With over 1,700 reviews logged in here, I’ll add my two cents worth.
If you’re reading this as “newest first”, let me warn you that most reviews contain spoilers about which you are not always warned.
This book was recommended by a friend and I found it to be an easy and enjoyable reading experience. That being said, I suggest that anyone, as an individual reader, will take from it what they will. I gave it 4 stars because it just doesn’t reach my standard of a great piece of literature or really in-depth study of something. From an enjoyment/entertainment perspective it is 4.5 or more, just not 5.0.
A lot depends on the mood you’re in when you read this book. Also, your expectations can help or hurt your appraisal of the work.
This book is part romance, part mystery, part documentary and part sociological treatise. It recaps an aging man’s life, mostly focusing on his young adult experience against the seedy backdrop of a traveling circus during the Great Depression.

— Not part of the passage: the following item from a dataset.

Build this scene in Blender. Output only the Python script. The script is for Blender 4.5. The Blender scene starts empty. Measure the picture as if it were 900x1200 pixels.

Growing old is mandatory, but growing up is optional! If you have fought growing up, and if you ever had a romanticized vision of running away with the circus, you may understand this book. You may not like it, but you will come to some thought or understanding of what the author was trying to say. You may lose some illusions, though, which you might have wished you could have maintained.
Many of the negative reviews here criticize the language and sexually graphic descriptions of some scenes. The particular scenes probably accurately reflect the circumstances of the times. So what else is new?
These instances are almost glossed over. While not appropriate for children, the treatment fits into the docu-drama which debunks any romanticized vision of circus life.
As a novel, I didn’t know where the story was ultimately going. One confrontational segment, given much emphasis, seemed unexplained or unresolved. There was a twist at the end which is thought provoking.